* Short problem: Write out the whole listing, matching it exactly.
··· Source excerpt
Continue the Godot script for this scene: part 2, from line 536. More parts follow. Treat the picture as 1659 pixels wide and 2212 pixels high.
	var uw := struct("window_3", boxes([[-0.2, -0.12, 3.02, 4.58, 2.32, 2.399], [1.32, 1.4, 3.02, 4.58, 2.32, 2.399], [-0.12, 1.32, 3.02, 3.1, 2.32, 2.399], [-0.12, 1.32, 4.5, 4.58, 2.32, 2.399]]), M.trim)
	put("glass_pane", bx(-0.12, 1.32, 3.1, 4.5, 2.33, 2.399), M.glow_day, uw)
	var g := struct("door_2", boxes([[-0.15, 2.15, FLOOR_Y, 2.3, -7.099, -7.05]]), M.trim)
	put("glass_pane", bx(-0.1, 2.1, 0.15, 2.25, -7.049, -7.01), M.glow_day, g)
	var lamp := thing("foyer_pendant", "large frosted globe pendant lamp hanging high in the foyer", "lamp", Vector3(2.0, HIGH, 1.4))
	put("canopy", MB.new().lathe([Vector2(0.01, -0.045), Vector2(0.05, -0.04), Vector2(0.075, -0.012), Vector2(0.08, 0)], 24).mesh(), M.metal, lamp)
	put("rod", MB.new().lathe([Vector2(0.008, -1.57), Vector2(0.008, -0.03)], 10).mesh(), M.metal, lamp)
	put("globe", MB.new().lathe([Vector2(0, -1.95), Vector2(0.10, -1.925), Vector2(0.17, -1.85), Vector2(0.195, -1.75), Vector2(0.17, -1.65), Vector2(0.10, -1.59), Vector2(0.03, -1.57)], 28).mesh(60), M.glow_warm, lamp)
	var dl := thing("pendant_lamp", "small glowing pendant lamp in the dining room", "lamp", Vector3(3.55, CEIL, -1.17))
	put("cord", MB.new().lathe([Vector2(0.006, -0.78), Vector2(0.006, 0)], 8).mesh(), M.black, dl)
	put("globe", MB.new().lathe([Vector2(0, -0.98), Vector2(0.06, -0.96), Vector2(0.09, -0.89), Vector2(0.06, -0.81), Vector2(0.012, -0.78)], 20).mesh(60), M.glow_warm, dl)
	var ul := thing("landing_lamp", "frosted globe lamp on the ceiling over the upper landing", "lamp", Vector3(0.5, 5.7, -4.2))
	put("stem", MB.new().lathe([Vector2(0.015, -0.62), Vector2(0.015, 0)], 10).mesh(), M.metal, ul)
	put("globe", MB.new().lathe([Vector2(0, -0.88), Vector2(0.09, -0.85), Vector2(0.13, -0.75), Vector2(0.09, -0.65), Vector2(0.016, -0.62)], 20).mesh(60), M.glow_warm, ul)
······
* Reply:
Continue the Godot script for this scene: part 2, from line 536. More parts follow. Treat the picture as 1659 pixels wide and 2212 pixels high.
	var uw := struct("window_3", boxes([[-0.2, -0.12, 3.02, 4.58, 2.32, 2.399], [1.32, 1.4, 3.02, 4.58, 2.32, 2.399], [-0.12, 1.32, 3.02, 3.1, 2.32, 2.399], [-0.12, 1.32, 4.5, 4.58, 2.32, 2.399]]), M.trim)
	put("glass_pane", bx(-0.12, 1.32, 3.1, 4.5, 2.33, 2.399), M.glow_day, uw)
	var g := struct("door_2", boxes([[-0.15, 2.15, FLOOR_Y, 2.3, -7.099, -7.05]]), M.trim)
	put("glass_pane", bx(-0.1, 2.1, 0.15, 2.25, -7.049, -7.01), M.glow_day, g)
	var lamp := thing("foyer_pendant", "large frosted globe pendant lamp hanging high in the foyer", "lamp", Vector3(2.0, HIGH, 1.4))
	put("canopy", MB.new().lathe([Vector2(0.01, -0.045), Vector2(0.05, -0.04), Vector2(0.075, -0.012), Vector2(0.08, 0)], 24).mesh(), M.metal, lamp)
	put("rod", MB.new().lathe([Vector2(0.008, -1.57), Vector2(0.008, -0.03)], 10).mesh(), M.metal, lamp)
	put("globe", MB.new().lathe([Vector2(0, -1.95), Vector2(0.10, -1.925), Vector2(0.17, -1.85), Vector2(0.195, -1.75), Vector2(0.17, -1.65), Vector2(0.10, -1.59), Vector2(0.03, -1.57)], 28).mesh(60), M.glow_warm, lamp)
	var dl := thing("pendant_lamp", "small glowing pendant lamp in the dining room", "lamp", Vector3(3.55, CEIL, -1.17))
	put("cord", MB.new().lathe([Vector2(0.006, -0.78), Vector2(0.006, 0)], 8).mesh(), M.black, dl)
	put("globe", MB.new().lathe([Vector2(0, -0.98), Vector2(0.06, -0.96), Vector2(0.09, -0.89), Vector2(0.06, -0.81), Vector2(0.012, -0.78)], 20).mesh(60), M.glow_warm, dl)
	var ul := thing("landing_lamp", "frosted globe lamp on the ceiling over the upper landing", "lamp", Vector3(0.5, 5.7, -4.2))
	put("stem", MB.new().lathe([Vector2(0.015, -0.62), Vector2(0.015, 0)], 10).mesh(), M.metal, ul)
	put("globe", MB.new().lathe([Vector2(0, -0.88), Vector2(0.09, -0.85), Vector2(0.13, -0.75), Vector2(0.09, -0.65), Vector2(0.016, -0.62)], 20).mesh(60), M.glow_warm, ul)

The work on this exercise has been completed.